I have been reading for 2.5 hours now and my total page count is 102. My reading has been solely that of The Suspicions of Mr. Whicher. I am finding this book not only interesting and compelling, but an easy read. Summerscale has written a true life mystery with incredible skill. One of the things most interesting to me is the examination of the relatively new “science” of detection.
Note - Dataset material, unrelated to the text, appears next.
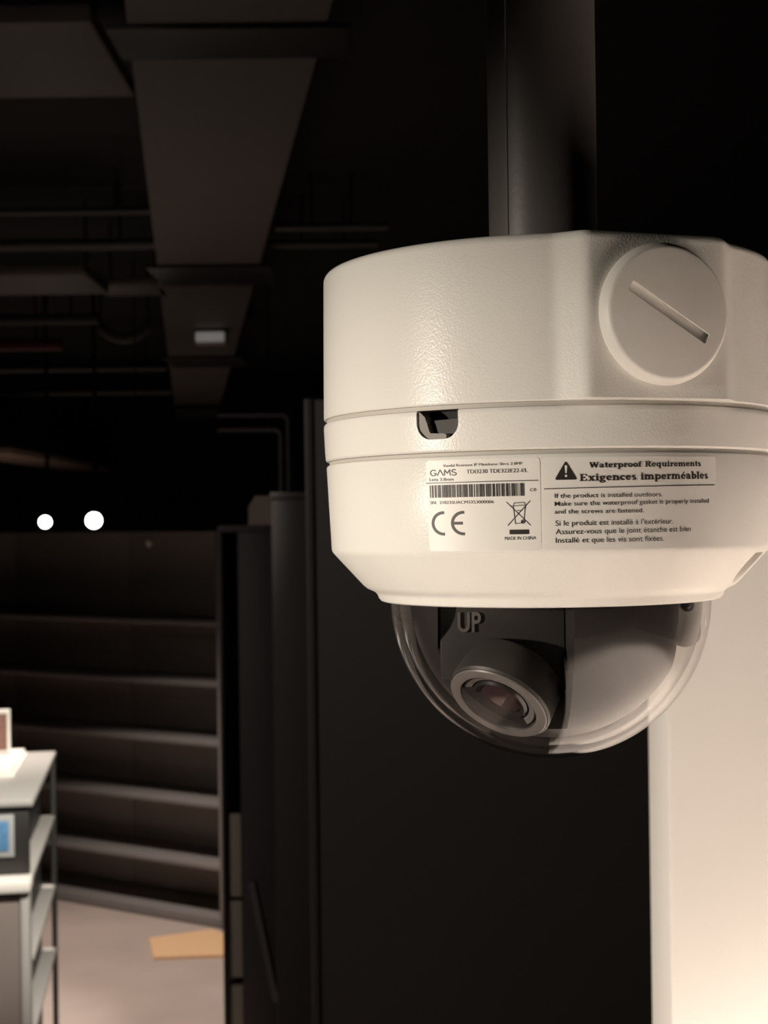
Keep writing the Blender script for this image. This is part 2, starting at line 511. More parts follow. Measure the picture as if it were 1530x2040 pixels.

Summerscale also gives the reader insight into the new language of detection:
The word ‘clue’ derives from ‘clew’, meaning a ball of thread or yarn. It had come to mean ‘that which point the way’ because of the Greek myth in which Theseus uses a ball of yarn, given to him by Ariadne, to find his way out of the Minotaur’s labyrinth. The writers of the mid-nineteenth century still had this image in mind when the used the word. ‘There is always a pleasure in unraveling a mystery, in catching at the gossamer clue which will guide to certainty,’ observed Elizabeth Gaskell in 1848. ‘I thought I saw the end of a good clew,’ said the narrator of Andrew Forrester’s The Female Detective (1864). William Wills, Dickens’ deputy, paid tribute in 1850 to Whicher’s brilliance by observing that the detective found the way even when ‘every clue seems cut off’. ‘I thought I had my hand on the clue,’ declared the narrator of The Woman in White in an installment published in June 1860. ‘How little I knew, then, of the windings of the labyrinth which were still to mislead me!’ A plot was a knot, and a story ended in a ‘denouement’, an unknotting. - from The Suspicions of Mr. Whicher, page 68 -
She also allows the reader to gain understanding of the middle and upper class Victorian households and how upholding privacy and secrecy contributed to the difficulty in solving the murder.
Privacy had become the essential attribute of the middle-class Victorian family, and the bourgeoisie acquired an expertise in secrecy (the word ’secretive’ was first recorded in 1853). - from The Suspicions of Mr. Whicher, page 109 -
I am taking a short break now to shower and eat a bit…and then I’ll be back to finish this wonderful book.